◆ Exercise goal ◆
Quote, with no changes, the lines that run from the top of the material to the line with "R_ = math.radians", both included.

◆ Dataset section ◆
+++

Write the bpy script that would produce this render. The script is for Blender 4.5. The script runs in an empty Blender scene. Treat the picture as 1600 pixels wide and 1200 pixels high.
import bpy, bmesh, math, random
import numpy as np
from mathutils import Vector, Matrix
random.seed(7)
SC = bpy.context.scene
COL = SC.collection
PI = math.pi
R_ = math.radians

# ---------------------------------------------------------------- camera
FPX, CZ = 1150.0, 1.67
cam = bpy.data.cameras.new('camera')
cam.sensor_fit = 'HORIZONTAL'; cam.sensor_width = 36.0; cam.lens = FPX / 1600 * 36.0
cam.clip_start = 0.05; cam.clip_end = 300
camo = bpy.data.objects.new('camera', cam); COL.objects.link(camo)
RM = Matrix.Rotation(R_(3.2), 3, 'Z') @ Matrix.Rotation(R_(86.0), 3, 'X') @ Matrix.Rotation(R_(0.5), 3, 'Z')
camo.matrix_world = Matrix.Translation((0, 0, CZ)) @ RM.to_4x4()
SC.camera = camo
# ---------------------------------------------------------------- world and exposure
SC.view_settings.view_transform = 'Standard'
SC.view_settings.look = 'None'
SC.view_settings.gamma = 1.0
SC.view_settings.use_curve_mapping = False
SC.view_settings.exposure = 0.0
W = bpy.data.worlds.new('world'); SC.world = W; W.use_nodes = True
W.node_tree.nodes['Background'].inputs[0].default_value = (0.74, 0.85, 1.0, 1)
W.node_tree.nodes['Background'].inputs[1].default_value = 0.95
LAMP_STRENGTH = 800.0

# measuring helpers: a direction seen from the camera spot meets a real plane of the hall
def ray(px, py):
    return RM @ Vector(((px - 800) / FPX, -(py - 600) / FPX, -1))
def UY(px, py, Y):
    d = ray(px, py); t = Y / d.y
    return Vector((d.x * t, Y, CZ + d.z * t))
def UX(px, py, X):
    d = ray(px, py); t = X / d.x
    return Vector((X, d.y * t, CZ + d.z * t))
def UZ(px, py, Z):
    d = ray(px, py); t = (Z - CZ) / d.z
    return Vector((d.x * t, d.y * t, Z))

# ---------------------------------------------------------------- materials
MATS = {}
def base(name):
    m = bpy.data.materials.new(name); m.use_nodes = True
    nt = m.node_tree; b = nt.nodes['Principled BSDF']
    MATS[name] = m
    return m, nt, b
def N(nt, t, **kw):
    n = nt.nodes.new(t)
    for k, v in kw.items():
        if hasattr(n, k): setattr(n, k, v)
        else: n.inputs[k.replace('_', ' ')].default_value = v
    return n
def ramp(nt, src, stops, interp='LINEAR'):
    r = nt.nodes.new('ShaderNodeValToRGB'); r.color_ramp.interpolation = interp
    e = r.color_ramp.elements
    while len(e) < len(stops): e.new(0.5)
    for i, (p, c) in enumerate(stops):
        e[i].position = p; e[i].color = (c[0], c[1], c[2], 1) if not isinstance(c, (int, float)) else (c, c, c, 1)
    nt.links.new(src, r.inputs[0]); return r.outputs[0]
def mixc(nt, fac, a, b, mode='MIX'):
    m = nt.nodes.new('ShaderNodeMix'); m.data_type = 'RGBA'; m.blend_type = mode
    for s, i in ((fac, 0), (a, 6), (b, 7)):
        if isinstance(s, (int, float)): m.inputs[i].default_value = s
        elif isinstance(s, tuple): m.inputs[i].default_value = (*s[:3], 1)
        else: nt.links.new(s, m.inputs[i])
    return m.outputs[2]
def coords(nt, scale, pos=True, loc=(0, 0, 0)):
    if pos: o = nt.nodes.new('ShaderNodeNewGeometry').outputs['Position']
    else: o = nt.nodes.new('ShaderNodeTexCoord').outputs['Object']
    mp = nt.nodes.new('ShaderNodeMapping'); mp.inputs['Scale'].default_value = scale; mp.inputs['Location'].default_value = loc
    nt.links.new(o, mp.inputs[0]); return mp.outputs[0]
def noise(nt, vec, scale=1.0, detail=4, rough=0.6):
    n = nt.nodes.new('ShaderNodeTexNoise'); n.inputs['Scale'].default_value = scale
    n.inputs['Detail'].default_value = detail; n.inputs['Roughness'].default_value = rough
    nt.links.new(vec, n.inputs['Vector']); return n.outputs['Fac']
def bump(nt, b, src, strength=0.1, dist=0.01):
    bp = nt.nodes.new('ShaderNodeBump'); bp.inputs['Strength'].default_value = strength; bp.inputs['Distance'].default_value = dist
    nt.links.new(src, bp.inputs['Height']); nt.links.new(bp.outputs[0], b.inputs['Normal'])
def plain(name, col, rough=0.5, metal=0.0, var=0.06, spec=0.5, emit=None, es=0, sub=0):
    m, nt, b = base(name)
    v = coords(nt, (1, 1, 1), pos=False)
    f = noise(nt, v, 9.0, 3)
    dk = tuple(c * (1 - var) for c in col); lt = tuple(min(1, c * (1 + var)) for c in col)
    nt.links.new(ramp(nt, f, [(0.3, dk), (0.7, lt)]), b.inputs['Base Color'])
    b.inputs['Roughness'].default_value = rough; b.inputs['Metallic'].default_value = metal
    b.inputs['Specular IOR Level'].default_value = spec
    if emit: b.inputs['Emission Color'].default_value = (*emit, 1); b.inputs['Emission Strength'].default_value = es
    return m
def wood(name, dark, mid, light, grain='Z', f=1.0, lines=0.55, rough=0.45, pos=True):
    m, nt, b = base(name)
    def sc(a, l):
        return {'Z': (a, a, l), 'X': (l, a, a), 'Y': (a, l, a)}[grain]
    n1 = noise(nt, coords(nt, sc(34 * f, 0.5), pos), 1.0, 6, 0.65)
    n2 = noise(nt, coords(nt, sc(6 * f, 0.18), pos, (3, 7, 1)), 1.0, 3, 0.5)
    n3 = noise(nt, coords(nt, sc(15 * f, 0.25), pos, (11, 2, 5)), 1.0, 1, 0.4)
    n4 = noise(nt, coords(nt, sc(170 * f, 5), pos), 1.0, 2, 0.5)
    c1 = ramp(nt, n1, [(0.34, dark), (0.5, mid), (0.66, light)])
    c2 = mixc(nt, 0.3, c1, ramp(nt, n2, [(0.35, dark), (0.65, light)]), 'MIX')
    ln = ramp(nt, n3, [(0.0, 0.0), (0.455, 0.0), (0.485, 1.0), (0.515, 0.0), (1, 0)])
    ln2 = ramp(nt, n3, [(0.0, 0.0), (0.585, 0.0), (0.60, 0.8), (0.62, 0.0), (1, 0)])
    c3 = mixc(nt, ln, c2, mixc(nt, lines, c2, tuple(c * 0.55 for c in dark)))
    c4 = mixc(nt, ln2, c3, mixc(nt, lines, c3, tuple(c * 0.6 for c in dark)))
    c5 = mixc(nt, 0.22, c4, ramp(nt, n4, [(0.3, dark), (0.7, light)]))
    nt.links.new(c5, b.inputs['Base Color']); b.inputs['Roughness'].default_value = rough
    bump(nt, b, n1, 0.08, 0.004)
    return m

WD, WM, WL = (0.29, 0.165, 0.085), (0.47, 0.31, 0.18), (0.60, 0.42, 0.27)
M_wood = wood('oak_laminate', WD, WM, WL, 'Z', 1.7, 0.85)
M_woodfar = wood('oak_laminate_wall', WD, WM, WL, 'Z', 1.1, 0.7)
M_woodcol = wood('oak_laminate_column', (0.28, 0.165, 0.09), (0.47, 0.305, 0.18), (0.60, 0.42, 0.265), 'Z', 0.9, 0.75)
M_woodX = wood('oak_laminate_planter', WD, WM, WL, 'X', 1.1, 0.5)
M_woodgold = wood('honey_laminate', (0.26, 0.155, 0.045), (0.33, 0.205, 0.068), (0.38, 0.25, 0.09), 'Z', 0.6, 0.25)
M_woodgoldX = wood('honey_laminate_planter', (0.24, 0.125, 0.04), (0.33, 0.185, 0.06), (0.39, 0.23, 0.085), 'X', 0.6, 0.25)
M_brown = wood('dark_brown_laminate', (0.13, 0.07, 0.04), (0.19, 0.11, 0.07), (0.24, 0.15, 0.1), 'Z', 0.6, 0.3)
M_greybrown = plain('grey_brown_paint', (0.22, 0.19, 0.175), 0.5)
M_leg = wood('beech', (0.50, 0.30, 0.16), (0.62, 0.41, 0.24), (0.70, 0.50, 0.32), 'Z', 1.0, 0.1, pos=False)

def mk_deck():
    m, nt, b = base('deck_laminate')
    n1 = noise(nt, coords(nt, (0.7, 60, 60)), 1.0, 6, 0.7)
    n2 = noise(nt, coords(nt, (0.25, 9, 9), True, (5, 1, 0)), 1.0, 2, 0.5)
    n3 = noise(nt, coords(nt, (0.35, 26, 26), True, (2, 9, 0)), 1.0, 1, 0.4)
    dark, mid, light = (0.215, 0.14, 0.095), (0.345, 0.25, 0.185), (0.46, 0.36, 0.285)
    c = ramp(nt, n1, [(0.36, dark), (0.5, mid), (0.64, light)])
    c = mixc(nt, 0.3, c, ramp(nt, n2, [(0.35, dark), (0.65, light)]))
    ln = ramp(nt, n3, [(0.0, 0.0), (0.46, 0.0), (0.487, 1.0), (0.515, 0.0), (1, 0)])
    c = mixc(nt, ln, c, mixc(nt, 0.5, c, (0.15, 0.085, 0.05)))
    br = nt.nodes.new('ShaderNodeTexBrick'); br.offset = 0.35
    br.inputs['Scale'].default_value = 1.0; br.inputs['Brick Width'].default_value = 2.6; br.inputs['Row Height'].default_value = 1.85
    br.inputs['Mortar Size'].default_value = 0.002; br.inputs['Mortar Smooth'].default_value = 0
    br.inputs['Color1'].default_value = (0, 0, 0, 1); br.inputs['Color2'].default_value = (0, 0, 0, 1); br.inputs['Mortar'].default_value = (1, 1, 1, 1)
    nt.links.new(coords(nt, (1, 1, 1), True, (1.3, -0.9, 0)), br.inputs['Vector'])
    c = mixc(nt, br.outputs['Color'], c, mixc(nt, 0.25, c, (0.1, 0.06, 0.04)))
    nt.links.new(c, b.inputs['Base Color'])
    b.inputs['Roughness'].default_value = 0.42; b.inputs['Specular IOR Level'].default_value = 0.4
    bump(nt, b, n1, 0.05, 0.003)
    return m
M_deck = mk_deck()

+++

◆ Result ◆
Write the bpy script that would produce this render. The script is for Blender 4.5. The script runs in an empty Blender scene. Treat the picture as 1600 pixels wide and 1200 pixels high.
import bpy, bmesh, math, random
import numpy as np
from mathutils import Vector, Matrix
random.seed(7)
SC = bpy.context.scene
COL = SC.collection
PI = math.pi
R_ = math.radians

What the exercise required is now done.